Check every line below for the word "from" and show those that hold it.
═════ SUPPLIED INFORMATION ═════
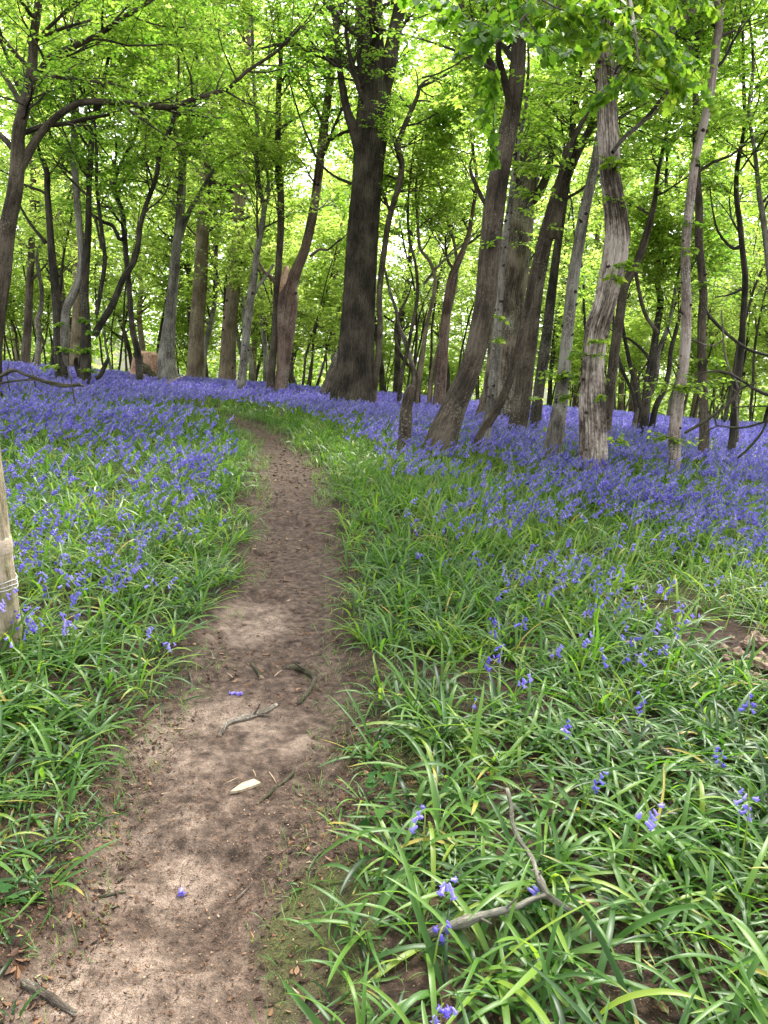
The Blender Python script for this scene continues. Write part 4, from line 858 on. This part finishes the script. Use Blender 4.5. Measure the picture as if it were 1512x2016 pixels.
def bell_frames(P, nb, size, t0=.74):
    """where the bells hang: positions, axes (up), sizes"""
    N, K, _ = P.shape
    t = t0 + (1 - t0) * (np.arange(nb)[None, :] + rng.uniform(.1, .9, (N, nb))) / nb; f = np.minimum(t, .999) * (K - 1); i = f.astype(int); f = (f - i)[..., None]; a = np.arange(N)[:, None]
    p = P[a, i] * (1 - f) + P[a, i + 1] * f
    lz = np.arctan2(P[:, -1, 1] - P[:, 0, 1], P[:, -1, 0] - P[:, 0, 0])[:, None] + rng.normal(0, .9, (N, nb))
    sp = rng.uniform(.25, 1.25, (N, nb)); o = np.stack([np.cos(lz), np.sin(lz), np.zeros_like(lz)], -1)
    ax = -nrm(o * np.sin(sp)[..., None] + np.array([0, 0, -1.]) * np.cos(sp)[..., None]); p = p + o * (.015 * rng.uniform(.3, 1.5, (N, nb, 1)))
    s = rng.uniform(size[0], size[1], (N, nb)) * (1 - .35 * (t - t0) / (1 - t0))
    return p, ax, s
def bells_into(mb, p, ax, s, tm, rv):
    p = p.reshape(-1, 3); ax = ax.reshape(-1, 3); s = s.ravel(); N = len(p); V, Q, T = tm
    r = nrm(np.cross(ax, rng.normal(size=(N, 3)))); q = np.cross(ax, r); wd = rng.uniform(.78, 1.1, N)[:, None, None]
    W = p[:, None] + s[:, None, None] * (wd * (V[None, :, 0:1] * r[:, None] + V[None, :, 1:2] * q[:, None]) + V[None, :, 2:3] * ax[:, None]); m = len(V)
    k = np.arange(N)[:, None, None] * m; fs = [(k + Q[None]).reshape(-1, 4)]
    if len(T): fs.append((k + T[None]).reshape(-1, 3))
    mb.add(W.reshape(-1, 3), fs, 0, rnd=np.repeat(rv, m))
def flower_prob(x, y):
    """bluebell density per square metre, from where the photo shows them thick or thin"""
    px, py, _ = project(np.stack([x, y, hbase(x, y) + .25], -1)); d = path_dist(x, y); left = px < 560
    L_ = np.interp(py, [690, 800, 900, 1000, 1100, 1200, 1290, 1350], [70, 66, 72, 74, 56, 30, 8, .8])
    Rr = np.interp(py, [690, 800, 860, 930, 1000, 1080, 1180, 1300, 1500], [74, 70, 74, 88, 84, 50, 18, 6.5, 2.6])
    Rr = Rr * np.where(py > 930, np.interp(px, [560, 700, 900, 1300, 1500], [.2, .5, .85, 1.2, 1.4]), 1)
    D = np.where(left, L_, Rr)
    edge = np.where(left, sstep(.1, .75, d), sstep(.25, 1.5, d)); edge = np.where(y > 12, sstep(.3, 1.6, d), edge)
    patch = .25 + 1.0 * sstep(.36, .62, fbm(x * 1.1, y * 1.1, 201, 3))
    return D * edge * np.where(y < 14, patch, .7 + .3 * patch) * (1 - hole(x, y))
def flower_pos(y0, y1, dmax=130):
    x, y = scatter(y0, y1, dmax, 1.0); k = rng.uniform(size=len(x)) < flower_prob(x, y) / dmax; return x[k], y[k]
def lean_of(x, n):
    return rng.normal(.0, 1.1, n), np.abs(rng.normal(.24, .14, n))
# the ones that stand out nearest: heads at these photo points
HEADS = [(1465, 1385, .20), (1290, 1612, .20), (1462, 1580, .22), (1182, 1540, .16), (880, 1752, .14), (872, 1832, .10), (1050, 1752, .10), (835, 1612, .14), (1118, 1435, .14), (938, 1388, .12), (970, 1300, .20),
         (1272, 1290, .24), (1160, 1262, .20), (1190, 1290, .20), (1100, 1280, .16), (1300, 1165, .24), (1295, 1230, .22), (1225, 1125, .26), (1205, 1135, .24), (30, 1180, .34), (152, 1182, .24), (296, 1240, .14), (336, 1272, .12),
         (300, 1150, .24), (192, 1098, .26), (112, 1050, .28), (20, 1270, .16), (875, 2000, .12), (1260, 1380, .18), (1120, 1000, .3), (1055, 1130, .2), (1070, 1175, .2), (1335, 1195, .2), (1365, 1215, .2), (1030, 1225, .16)]
WHERE = {0: "rising over arching leaves at the right edge, beneath the soil clods", 1: "with two tiers of dark bells over long leaves, lower right", 2: "round-headed, hanging against the right edge, lower right", 3: "single drooping spike in the leaf hollow right of centre",
         4: "pale open spike standing just above the grey forked stick", 5: "lying open across the peeled end of the grey forked stick", 6: "small bud beside the elbow of the grey forked stick", 7: "small nodding spike above the leaning thin stick's left", 8: "upright twin spike in dark herb leaves, right of the path",
         9: "small dark buds in shadowed leaves right of the path", 10: "star-shaped head alone among strap leaves, right of the pale soil", 11: "tall double head standing nearest left of the soil clods", 19: "drooping across the foot of the wooden post", 20: "hanging cluster just right of the wooden post", 21: "small low head near the path's left bend", 26: "pale bell at the wooden post's base", 27: "cut by the photo's bottom edge"}
nearP = []
for hx, hy, hz in HEADS:
    p = hit(hx, hy, hz, height); nearP.append((p[0], p[1], hz))
nx_, ny_ = flower_pos(1.6, 5.2); order = np.argsort(ny_)
mid_x, mid_y = flower_pos(5.2, 7.2); o2 = np.argsort(mid_y); nx_ = np.concatenate([nx_[order], mid_x[o2]]); ny_ = np.concatenate([ny_[order], mid_y[o2]])
vis = project(np.stack([nx_, ny_, hbase(nx_, ny_) + .2], -1)); inview = (vis[0] > -10) & (vis[0] < 1522) & (vis[1] < 2030)
nx_, ny_ = nx_[inview], ny_[inview]
NIND = 300 - len(HEADS); ind_x, ind_y = nx_[:NIND], ny_[:NIND]; rest_x, rest_y = nx_[NIND:], ny_[NIND:]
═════
[TASK ANSWER]
The Blender Python script for this scene continues. Write part 4, from line 858 on. This part finishes the script. Use Blender 4.5. Measure the picture as if it were 1512x2016 pixels.
    """bluebell density per square metre, from where the photo shows them thick or thin"""